Technology for converting solar energy into thermal energy is ever evolving and has numerous applications. A breakthrough in the laboratory of Professor My Ali El Khakani at Institut national de la recherche scientifique (INRS) has made a significant contribution to the field.
Professor El Khakani specializes in plasma-laser processes for the development of nanostructured materials. He and his team at the Énergie Matériaux Télécommunications Research Center have developed a new photothermal material that converts sunlight into heat with unmatched efficiency. The results of their work were published in the journal Scientific Reports.
For several decades, stoichiometric titanium oxides have been known for their exceptional photocatalytic properties. A sub-stoichiometric form of this material, characterized by a slight deficiency in oxygen atoms, is referred to as “Magnéli phases,” with specific compositions exhibiting distinct properties.
Among these phases, Ti4O7 stands out as the variant offering the most compelling electrical, chemical, and catalytic properties. While its photothermal behavior has only been explored in recent years, groundbreaking research by Professor El Khakani’s team has unveiled the unparalleled potential of Ti4O7 thin films for super-efficient photothermal conversion.
Pushing the limits of materials
One of the main constraints on the potential use of Ti4O7 lay in the synthesis process and the final form of the material obtained.
“Traditionally, Ti4O7 has been synthesized in powder form using thermal reduction methods. This approach prevents the attainment of the pure phase of the material, making it difficult to control its composition, morphology, and nanostructure,” says Loick Pichon, a Ph.D. student at INRS and lead author of the publication.

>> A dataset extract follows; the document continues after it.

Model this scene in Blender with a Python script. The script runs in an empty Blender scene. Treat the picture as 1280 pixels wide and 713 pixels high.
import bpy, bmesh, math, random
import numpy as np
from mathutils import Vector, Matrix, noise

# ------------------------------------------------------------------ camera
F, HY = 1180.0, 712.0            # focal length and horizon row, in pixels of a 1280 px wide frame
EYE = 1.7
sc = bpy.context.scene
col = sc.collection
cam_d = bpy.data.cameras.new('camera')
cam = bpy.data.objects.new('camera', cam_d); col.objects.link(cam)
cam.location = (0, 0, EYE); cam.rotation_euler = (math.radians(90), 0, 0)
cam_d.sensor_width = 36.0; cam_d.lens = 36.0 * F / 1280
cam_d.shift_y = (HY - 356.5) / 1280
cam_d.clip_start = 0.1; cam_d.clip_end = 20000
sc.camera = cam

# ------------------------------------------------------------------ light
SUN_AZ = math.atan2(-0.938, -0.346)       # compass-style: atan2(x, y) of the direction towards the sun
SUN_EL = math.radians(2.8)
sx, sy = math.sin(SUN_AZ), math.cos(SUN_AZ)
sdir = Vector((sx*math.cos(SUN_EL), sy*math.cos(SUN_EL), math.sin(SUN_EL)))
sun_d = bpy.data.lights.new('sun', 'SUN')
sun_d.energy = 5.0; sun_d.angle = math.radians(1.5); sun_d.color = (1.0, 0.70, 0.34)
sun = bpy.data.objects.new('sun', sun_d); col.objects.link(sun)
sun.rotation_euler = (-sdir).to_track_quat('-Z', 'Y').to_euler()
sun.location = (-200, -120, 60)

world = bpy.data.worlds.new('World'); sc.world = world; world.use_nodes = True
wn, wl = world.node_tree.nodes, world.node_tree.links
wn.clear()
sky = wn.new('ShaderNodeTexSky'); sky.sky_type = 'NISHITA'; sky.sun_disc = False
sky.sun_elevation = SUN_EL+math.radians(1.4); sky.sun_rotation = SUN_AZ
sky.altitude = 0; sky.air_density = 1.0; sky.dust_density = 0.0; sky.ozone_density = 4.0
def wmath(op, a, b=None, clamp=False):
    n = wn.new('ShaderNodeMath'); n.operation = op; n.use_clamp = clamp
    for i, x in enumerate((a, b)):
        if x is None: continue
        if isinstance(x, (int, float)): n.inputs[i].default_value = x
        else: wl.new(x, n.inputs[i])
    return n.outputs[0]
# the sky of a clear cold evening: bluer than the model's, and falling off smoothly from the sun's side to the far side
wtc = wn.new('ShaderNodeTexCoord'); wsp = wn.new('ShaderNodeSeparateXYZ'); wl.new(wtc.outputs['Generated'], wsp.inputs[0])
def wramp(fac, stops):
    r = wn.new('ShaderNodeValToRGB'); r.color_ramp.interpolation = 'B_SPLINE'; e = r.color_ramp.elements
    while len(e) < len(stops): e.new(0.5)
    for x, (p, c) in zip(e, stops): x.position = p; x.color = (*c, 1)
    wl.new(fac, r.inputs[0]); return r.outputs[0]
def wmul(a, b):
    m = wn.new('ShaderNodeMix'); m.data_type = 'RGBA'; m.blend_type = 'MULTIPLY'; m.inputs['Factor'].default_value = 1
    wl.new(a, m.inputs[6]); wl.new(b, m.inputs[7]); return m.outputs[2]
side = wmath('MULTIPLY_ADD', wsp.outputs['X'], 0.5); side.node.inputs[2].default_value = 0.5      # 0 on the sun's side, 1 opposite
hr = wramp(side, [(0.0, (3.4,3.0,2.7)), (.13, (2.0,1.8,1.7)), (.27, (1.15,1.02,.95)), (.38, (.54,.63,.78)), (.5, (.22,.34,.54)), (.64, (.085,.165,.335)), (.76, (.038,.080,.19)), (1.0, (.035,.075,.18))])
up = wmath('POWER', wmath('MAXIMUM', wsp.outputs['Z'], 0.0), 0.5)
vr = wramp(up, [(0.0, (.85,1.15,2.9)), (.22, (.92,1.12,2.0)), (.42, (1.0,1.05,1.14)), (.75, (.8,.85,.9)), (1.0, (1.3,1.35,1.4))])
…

“These thermal reduction methods typically yield mixed phases with several chemical compositions, which limits access to the pure material’s full potential, particularly its electrical conductivity.” Moreover, the powder produced is generally compacted into pellets, greatly limiting the size of the resulting electrodes to a few centimeters at most.

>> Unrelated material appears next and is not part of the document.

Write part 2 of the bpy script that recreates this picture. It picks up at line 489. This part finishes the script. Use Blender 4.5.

Professor El Khakani and his team turned to a technique known as magnetron sputtering (or RF-magnetron plasma) to deposit thin films of this material as coatings. This thin film deposition process is commonly used in the semiconductor industry.

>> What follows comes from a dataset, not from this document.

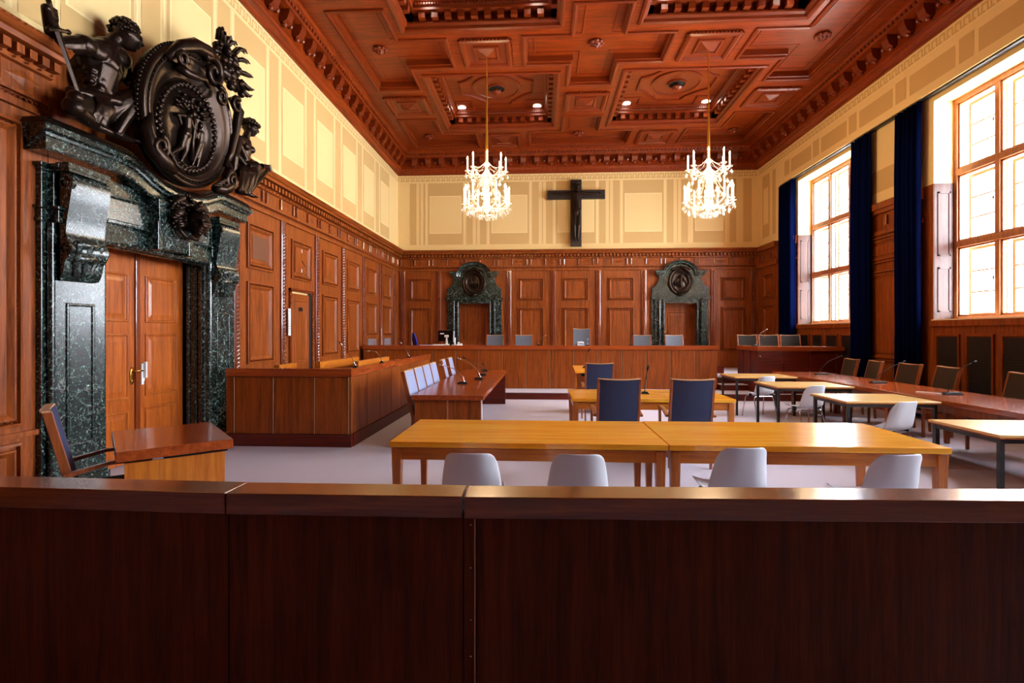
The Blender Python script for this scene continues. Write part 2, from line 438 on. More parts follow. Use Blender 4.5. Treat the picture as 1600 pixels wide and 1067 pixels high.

“The Ti4O7 coating deposited through this method (films a few hundred nanometers thick) completely changes the surface properties of the substrate, which can otherwise vary in size or material composition, ranging from metal plates to silicon wafers or glass plates,” explains Professor El Khakani.
“Scientifically, the results of our work have made a major contribution because they establish for the first time the fundamental relationship between the optical absorbance capacity of Ti4O7 films and their photoconversion efficiency,” adds Professor El Khakani.
A wide range of applications
By enabling the controlled deposition of Ti4O7 films on various substrates, INRS researchers are opening the door to numerous impactful applications. Ti4O7 coatings are poised to play a key role in the development of high-performance anodes for the decontamination of water containing persistent pollutants.
These corrosion-resistant and highly conductive electrodes are also in high demand for electrochemical processes involved in hydrogen and ammonia production, two important economic sectors in Québec. With their exceptional photothermal conversion capabilities, these coatings are also ideal for manufacturing smart heating windows, offering substantial benefits in terms of cost savings and energy efficiency.
“The ability to create thin photothermal coatings on reasonably sized surfaces holds particular promise for passive desalination in niche applications, using only direct sunlight and requiring no external electrical energy input, unlike the commonly used reverse osmosis process,” concludes Professor El Khakani.